According to Harvard Business School, even just a 5% increase in customer retention can lead to a 25-95% increase in profits. And a study by Temkin Group concluded that loyal customers are 5x as likely to repurchase, 5x as likely to forgive, 4x as likely to refer, and 7x as likely to try a new offering.

On the other hand, if a customer has a poor experience with your company, not only might you lose them for good (58% of customers say it only takes one bad customer experience to never use a brand again), but you might find it difficult to attract new customers—85% of disgruntled customers want to warn others about doing business with the company, which means word will get around.

If you’re reading this, you’ve probably already tried different tactics to boost customer experience and have only seen minimal success. That’s because the key to reducing customer churn is to apply a systematic approach to the problem, not tactics—you must identify where in your system customers are having issues, and what those issues are from their perspective.

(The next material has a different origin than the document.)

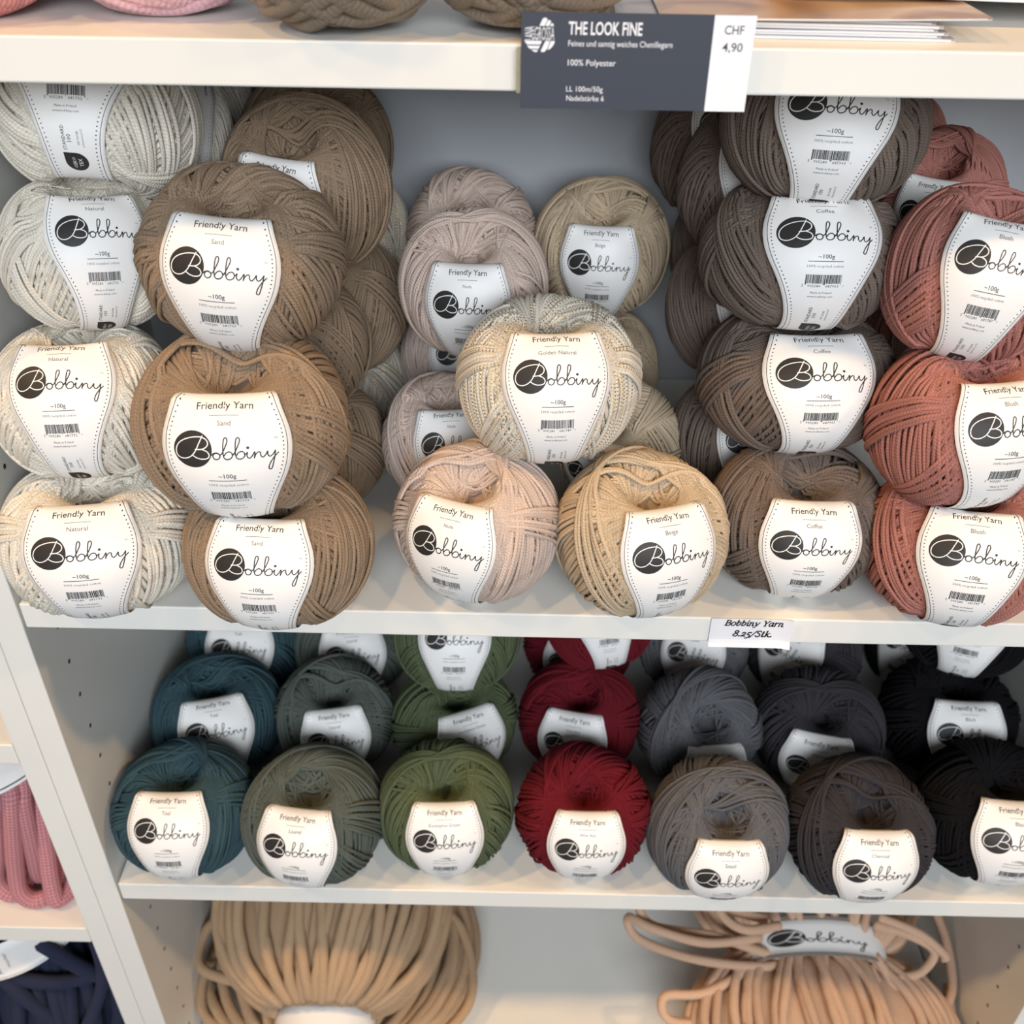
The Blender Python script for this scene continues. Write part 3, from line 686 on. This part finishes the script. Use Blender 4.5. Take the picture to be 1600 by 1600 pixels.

Use data to find and fix issues causing customer churn

To find the issues within your system causing customer dissatisfaction, you’ll need to turn to data. Here are three measurements you should use to identify your disgruntled customers and what’s causing their frustrations.

1. Identify Your Detractors with Net Promoter Score® (NPS®)

NPS surveys determine customer loyalty by asking on a scale of 1-10, “How likely are you to recommend us?” The term Detractors refers to those customers who give your business a score of 6 or below. In other words, Detractors are unhappy customers who are at high risk of contributing to your churn rate.

Measuring your NPS score will give you a clear view of your current state of customer loyalty. More importantly, it’ll spotlight the customers that you need to nurture. You can begin the process of rebuilding a positive rapport with Detractors by tailoring your NPS survey to include a follow-up question asking them to explain their reason for the low score. If you’re wondering what this type of NPS survey question should look like, see the sample survey in this NPS blog post.

Once you’ve gotten the initial customer feedback, you can take action. Check out this piece for more advice: Dealing with Detractors in 4 Simple Steps.

2. Define your customers’ expectations with win-loss surveys

Once someone has made it through the sales touchpoint of their customer journey, your company can trigger a win-loss survey to be sent to them. If you’re not familiar with this, here’s how it works:

If the sale was a success, you can send them a closed-won survey that asks, “Why did you choose us?” You’ll learn directly from your customers what you have over your competition.

If the sale was a bust, you can send them a closed-loss survey that asks, “What’s the main reason you didn’t choose us?” This will give you insight into areas you could improve upon.

While win-loss surveys are primarily used to help sales teams, the knowledge gained is invaluable for retaining customers: it reveals your customers’ expectations, helping you fulfill or even surpass them.

3. Get to the root of customer churn with Customer Effort Score (CES)

The Customer Effort Score survey measures how difficult it was for a customer to solve their problem by asking, “Did we make it easy for you to resolve your issue today?”

This survey will reveal the underlying factors that impact your customers’ satisfaction. With it, you can identify what’s making things easy for customers and where they’ve run into difficulties. From there, you can focus on making improvements that’ll prevent future customers from running into the same problems and churning.